November 7, 2011 / 3:59 PM / 8 years ago

Local German currency could be a model for Greece

BERLIN (Reuters) - An alternative currency introduced in a wealthy German region as a school project eight years ago has turned into a hot commodity thanks in part to the euro zone crisis with 600 businesses and 3,000 people trading ‘Chiemgauers’ instead of euros.

The ‘Chiemgauer’ — named after the southern Bavaria region around Rosenheim — comes in paper notes with face values of 1 to 50. The notes are convertible at local shops and have a fixed exchange rate of 1:1 with the euro.

A total of 6 million ‘Chiemgauers’ have exchanged hands this year in the most rural region near the Austrian border, a 33-percent increase from 2009, according to Christian Gelleri who created the parallel currency in 2003 as a project to promote regional businesses.

That is up from 70,000 ‘Chiemgauers’ that were exchanged by 130 people in the first year 2003 when only a handful of local businesses accepted the euro alternative.

“The basic idea is to link money to the real economy and our aim was to keep money circulating locally,” Gelleri, a high school economics teacher, said in a recent interview with ARD television.

“We wanted to help people pay attention to small businesses, the average consumers and keep the money flowing locally. Our idea is that money should serve people and not the other way around,” added the teacher who has become a minor celebrity on German TV talk shows this year.

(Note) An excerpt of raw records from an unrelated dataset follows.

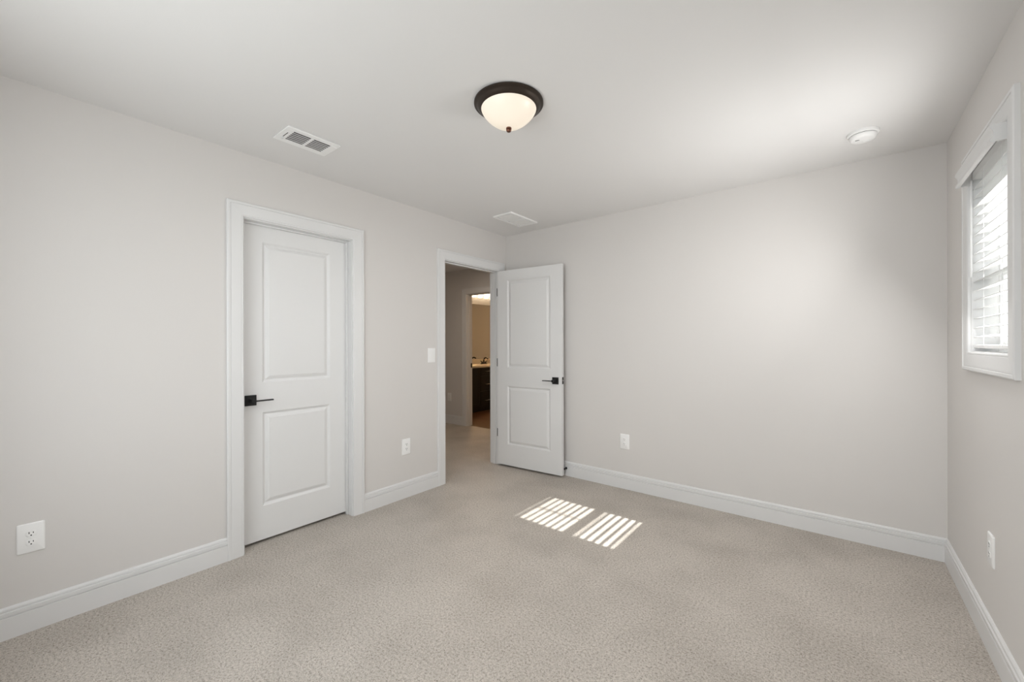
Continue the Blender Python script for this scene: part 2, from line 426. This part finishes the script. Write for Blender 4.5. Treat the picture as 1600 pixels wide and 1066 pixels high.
# ------------------------------------------------------------------ slatted blinds
def slat_mesh(L, Wd, tilt, hole=None):
    """crowned slat, axis along y, centred; positive tilt lifts the outer edge"""
    def prof():
        pts = []
        for i in range(7):
            s = -Wd / 2 + Wd * i / 6; pts.append((s, .0022 * (1 - (2 * s / Wd) ** 2) + .0014))
        for i in range(6, -1, -1):
            s = -Wd / 2 + Wd * i / 6; pts.append((s, .0022 * (1 - (2 * s / Wd) ** 2) - .0014))
        ca, sa = math.cos(tilt), math.sin(tilt)
        return [(s * ca - z * sa, s * sa + z * ca) for s, z in pts]
    P = prof(); m = MB()
    spans = [(-L / 2, L / 2)] if hole is None else [(-L / 2, hole - .009), (hole + .009, L / 2)]
    for a, b_ in spans: m.loops([[(x, a, z) for x, z in P], [(x, b_, z) for x, z in P]])
    return m
def blind(q, tilt, holes, label, wand):
    a, b_, c, d = q; yc = (a + b_) / 2; L = b_ - a - .016
    xc = XR + .030
    root = empty('window_blind', (xc, yc, d)); tag(root, label, 'blind')
    bx(-.028, .022, -L / 2, L / 2, -.042, -.006).build('headrail', M_BLIND, root, bevel=.002)
    # moulded valance standing out in front of the casing, with short returns
    vp = [(-.078, -.070), (-.083, -.066), (-.083, -.057), (-.079, -.052), (-.075, -.044), (-.075, -.030), (-.079, -.020), (-.084, -.014), (-.084, -.004), (-.079, 0.0), (-.072, 0.0), (-.070, -.004), (-.070, -.070)]
    va = MB().loops([[(x, -L / 2 - .002, z) for x, z in vp], [(x, L / 2 + .002, z) for x, z in vp]])
    for s in (-1, 1):
        va.loops([[(x, s * (L / 2 + .002), z) for x, z in ((-.070, -.066), (-.070, -.004), (-.030, -.004), (-.030, -.066))],
                  [(x, s * (L / 2 - .006), z) for x, z in ((-.070, -.066), (-.070, -.004), (-.030, -.004), (-.030, -.066))]])
    va.build('valance', M_TRIM, root, True)
    pitch = .0436; z = -.082; i = 0; zb = c + .026 - d
    proto = {}
    me0 = slat_mesh(L, .050, tilt).build('slat', M_BLIND, root, True); me0.location.z = z
    zs = []
    while z > zb + .018:
        zs.append(z)
        if i:
            hz = holes.get(i)
            if hz is not None:
                o = slat_mesh(L, .050, tilt, hz).build('slat', M_BLIND, root, True)
            else:
                o = me0.copy(); COL.objects.link(o); o.parent = root
            o.location.z = z
        z -= pitch; i += 1
    bx(-.025, .025, -L / 2, L / 2, zb - .008, zb + .008).build('bottom_rail', M_BLIND, root, bevel=.003)
    ce = .025 * math.cos(tilt) + .0008; se = .025 * math.sin(tilt)
    for yy in (-.155, .112):
        for s in (-1, 1):
            MB().tube([(s * ce, yy, -.042), (s * ce, yy, zb)], .0008, 6).build('ladder_cord', M_CORD, root)
        bp_ = MB().lathe([(.006, -.001), (.006, .001)], (-.012, yy, zb + .0085), 12).build('cord_button', M_CORD, root)
    if wand:
        MB().tube([(-.033, L / 2 - .012, -.045), (-.034, L / 2 - .012, -.50)], .004, 8).build('tilt_wand', M_CORD, root, True)
    return root
blind(W1, math.radians(13), {}, 'open white slatted blind with moulded valance hung in the window', True)
b2 = blind(W2, math.radians(86), {3: 0.0, 5: 0.0}, 'white slatted blind tilted shut in the nearer window', False)

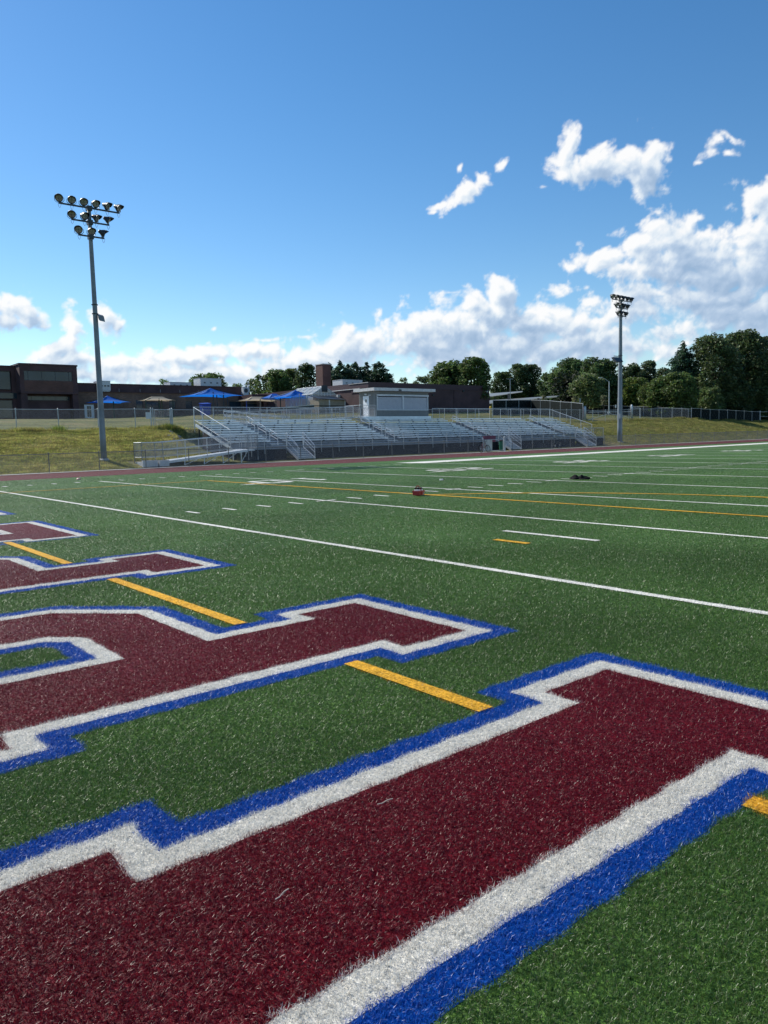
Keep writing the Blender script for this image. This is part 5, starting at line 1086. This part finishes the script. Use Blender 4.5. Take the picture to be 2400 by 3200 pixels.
# ------------------------------------------------------------------ bicycles by the track fence
def bicycle(c, rz, label, fm, lean=0.0):
    t_ = thing('bicycle', (0, 0, 0), label, 'bicycle', absolute=False); r_ = .33
    for x in (-.52, .52):
        wl = MB(); n = 24
        for k in range(n):
            a0, a1 = 2*math.pi*k/n, 2*math.pi*(k+1)/n; wl.bar((x+r_*math.cos(a0), 0, r_+r_*math.sin(a0)), (x+r_*math.cos(a1), 0, r_+r_*math.sin(a1)), .022, n=5, caps=False)
        w_ = wl.build('wheel', M['black'], t_); sp = MB()
        for k in range(12): a = math.pi*k/6; sp.bar((x, 0, r_), (x+.31*math.cos(a), 0, r_+.31*math.sin(a)), .003, n=3)
        sp.bar((x, -.04, r_), (x, .04, r_), .03, n=6); o = sp.build('spokes', M['galv']); o.parent = w_
    f = MB(); bb = (-.08, 0, .28); st_ = (-.2, 0, .78); hd = (.32, 0, .82); hd2 = (.36, 0, .68); rw = (-.52, 0, r_); fw = (.52, 0, r_)
    for a, b in ((bb, st_), (bb, hd2), (st_, hd), (rw, bb), (rw, st_), (hd, hd2), (hd2, fw)): f.bar(a, b, .018)
    f.build('frame', fm, t_); s_ = MB(); s_.bar(st_, (-.23, 0, .92), .014); s_.sqbar((-.36, 0, .94), (-.1, 0, .95), .12, .05); s_.build('saddle', M['black'], t_)
    h = MB(); h.bar(hd, (.30, 0, 1.0), .014); h.path([(.22, -.28, 1.04), (.34, -.12, 1.0), (.34, .12, 1.0), (.22, .28, 1.04)], .014); h.build('handlebar', M['black'], t_)
    k_ = MB(); k_.rev([(.09, -.01), (.09, .01)], bb, (0, 1, 0), n=14); k_.bar((-.08, .04, .28), (.06, .08, .18), .012); k_.bar((-.08, -.04, .28), (-.22, -.08, .38), .012); k_.build('crank', M['galv'], t_)
    t_.rotation_euler = (lean, 0, rz); t_.location = c; return t_
p = at(1516, 1403, 17.0); bicycle((float(p[0]), 17.02, HF(17)+.02), R(4), 'dark red bicycle leaning on the track side of the low fence by the gate', M['purple'], R(-12))
p = at(1732, 1388, 17.9); bicycle((float(p[0]), 17.75, -.17), R(-6), 'black bicycle standing behind the low fence under the right part of the bleachers', M['darkmetal'], R(8)).scale = (1.1, 1.1, 1.15)
p = at(1532, 1371, 17.36); mb = MB()
mb.box(p[0]-.95, p[0]+.75, 17.36, 17.40, p[2]-.3, p[2]+.28); tag(mb.build('cloth_banner', M['purple']), 'plain dull maroon cloth hung on the low fence above the leaning bicycle', 'cloth')
p = at(1572, 1385, 18.2); t_ = thing('rubbish_bin', (float(p[0]), 18.2, -.15), 'green bin standing just inside the small gate by the middle stairs', 'bin')
mb = MB(); mb.rev([(.26, -.15), (.3, .0), (.34, .75), (.36, .8)], (float(p[0]), 18.3, 0), n=14); mb.build('body', M['green2'], t_); mb = MB(); mb.rev([(.37, .8), (.3, .86), (.1, .9)], (float(p[0]), 18.3, 0), n=14); mb.build('lid', M['black'], t_)
# ------------------------------------------------------------------ rough grass on the banks: tufts of blades, one object of stuff
def bank_grass():
    g_ = np.random.default_rng(3); n = 150000
    x = np.concatenate([g_.uniform(2, 23, n), g_.uniform(70, 140, n)]); y = np.concatenate([17.7+15.3*g_.uniform(0, 1, n), 17.7+17*g_.uniform(0, 1, n)])
    top = 30000; x = np.concatenate([x, g_.uniform(2, 140, top)]); y = np.concatenate([y, 32+g_.normal(0, .5, top)])
    k = ~((x > 13.5) & (x < 71.5) & (y < 20.4)) & ~((x > 21.8) & (x < 71.2) & (y < 29)); x, y = x[k], y[k]; n = len(x)
    z = H(x, y); pt = .5+.5*np.sin(x*.8+1.7*np.sin(y*.6))*np.sin(y*.9+np.sin(x*.37)*2); hgt = g_.uniform(.05, .13, n)*(.6+.9*pt); edge = np.abs(y-31.8) < .9
    hgt[edge] *= g_.uniform(1, 3.0, edge.sum())*(.4+.9*pt[edge]); hgt = np.minimum(hgt, .42); w_ = g_.uniform(.014, .03, n)+.00012*(x > 60)*x
    f = g_.uniform(0, 6.283, n); s = np.stack([np.cos(f), np.sin(f), 0*f], 1)*w_[:, None]; ln = g_.normal(0, .45, (n, 2))
    b = np.stack([x, y, z-.01], 1); tip = b+np.stack([ln[:, 0]*hgt, ln[:, 1]*hgt, hgt], 1)
    q = np.stack([b-s, b+s, tip], 1); mixv = (.55*pt+.45*g_.uniform(0, 1, n))[:, None]; pt = np.clip(.5+1.1*fbm(x, y*1.6, .33, 4, 200), 0, 1); pb = np.clip(.5+1.3*fbm(x, y*2.0, .9, 3, 230), 0, 1)[:, None]; mixv = (.8*pt+.2*g_.uniform(0, 1, n))[:, None]
    c = np.array([.46, .38, .14])*mixv+np.array([.24, .25, .065])*(1-mixv); c = c*(.62+.72*pb)*np.where(x > 60, .78, 1.0)[:, None]
    lush = g_.uniform(0, 1, n) < .25; c[lush] *= np.array([.8, 1.05, .7]); c *= g_.uniform(.6, 1.35, n)[:, None]
    o = npmesh('bank_grass', q, 3, M['tuft'], np.clip(c, .01, .6)); tag(o, 'rough dry and green grass growing on the banks beside the bleachers', 'grass', kind='stuff')
bank_grass()
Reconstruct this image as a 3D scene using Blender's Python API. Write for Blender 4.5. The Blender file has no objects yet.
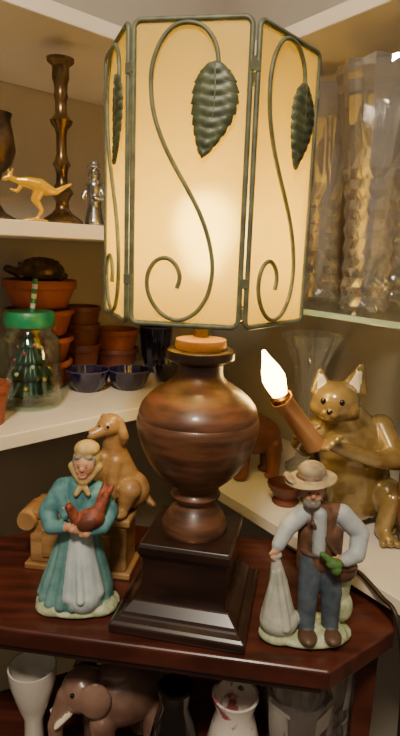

Gelleri’s ‘Chiemgauer’ — there are now 540,000 notes in circulation — is just one of 24 alternative currencies that have been set up in German regions.

They pose no threat to replace the euro — Europe’s single currency — but the increasing popularity of the regional parallel currencies reflects fears among Germans about the stability of the currency that replaced their Deutsche mark in 2002.

“The ‘Chiemgauer’ is a quaint idea but it can’t work on a national level,” said Wolfgang Gerke, a banking professor and president of the Bavarian Financial Center think tank.

Gerke has been campaigning for Greece to quit the euro zone and return to the drachma as a way of helping it — and the euro zone as a whole — recover from the sovereign debt crisis that has hit the country and the European Union hard.

“The drachma would be, for instance, an official currency and the ‘Chiemgauer’, of course, isn’t,” Gerke added.

While the ‘Chiemgauer’ might seem like a humorous idea to most, others have actually studied the success of the regional currency and said it could possibly serve as a model for Greece, whose sovereign debt crisis has sparked an EU-wide crisis.

A German economics professor named Eckhard Behrens said if a currency like the ‘Chiemgauer’ were introduced it could perhaps help Greece. It could help stimulate the local economy, Behrens wrote in a contribution for a weekly newspaper Das Goetheanum.

“Greece needs a regional currency (like the Chiemgauer) to propel the economy without creating more foreign debt — more turnover with a regional currency would lead to more employment, less social spending and more tax revenues,” Behrens writes.

The backers of the ‘Chiemgauer’, which has begun to attract national media attention as the euro zone debt crisis worsens, insist that there is no anti-euro or nationalist sentiment behind the idea.

The currency was created as a 10th grade school project by Gelleri as a means to support the businesses of the Chiemgau region. It has negative interest rates and begins to lose value — 2 percent every three months — if not used again within three months.

Gelleri said those negative interest rates keep the money moving rather than being kept idle by being stashed away in savings. Shops have to pay a small fee to use the ‘Chiemgauer’ and profits are donated to charity.